MUDD: He’s going to react in the way that he already has. If you have an interaction with the President where the President turns to the American people, who have been told by their intelligence community that the Russians intervened, the President says I talked to him and I sort of believe what he said, what would you do if you were the Russians, the same people who just attempted to murder a former Russian spy in the UK. They’re going to say “what’s the down side to proceeding?” One quick final point, the tragedy is not that the Republicans and Democrats differ on what happened in the last election about Donald Trump, the tragedy is that you have two sides that had an opportunity to say we have differing opinions about whether the Russians were favoring Donald Trump but we have a unified set of assessments on what we do going forward to protect ourselves. That’s the tragedy here.

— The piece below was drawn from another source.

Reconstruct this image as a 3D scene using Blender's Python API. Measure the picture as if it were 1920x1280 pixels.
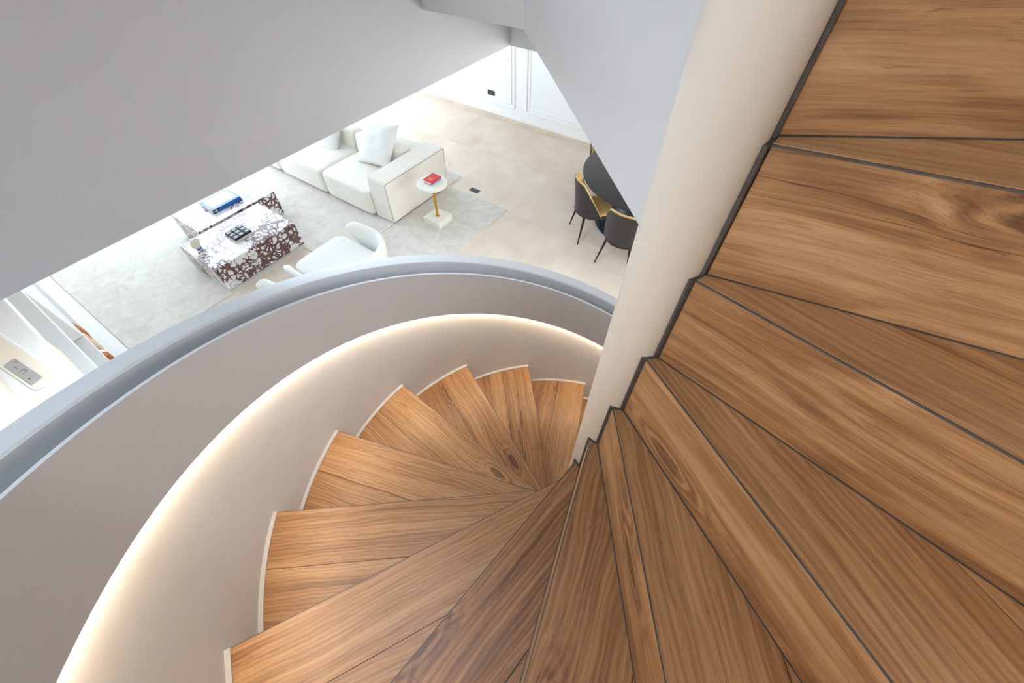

BORGER: And also, I just want to point out here that over the months, as we’ve been talking about this, there have been lots of conversations about whether in fact there was collusion, collusion is not a crime as Even Perez was pointing out before. But this report says there was no coordination or conspiracy between the Trump campaign and the Russians, which actually takes it a step further if, if you ask me and I think it’s actually up to Bob Mueller to try and figure out the rest of that. And this committee, without doing these other interviews, this one part of the committee, without doing these interviews, without getting documents, without talking to some of the key players who may or may not have been available to them without subpoena, and maybe Mueller didn’t want them to interview them, to make these sweeping sort of statements is, is stunning to me and I think beyond what they should do.
BASH: And Gloria makes a good point. Look, this is a political document. It’s just the way it is. But everybody should keep their eye on the Bob Mueller ball because that is a real investigation, a real probe with real interviews and with power that these Republicans in the House had to some extent and chose not to use.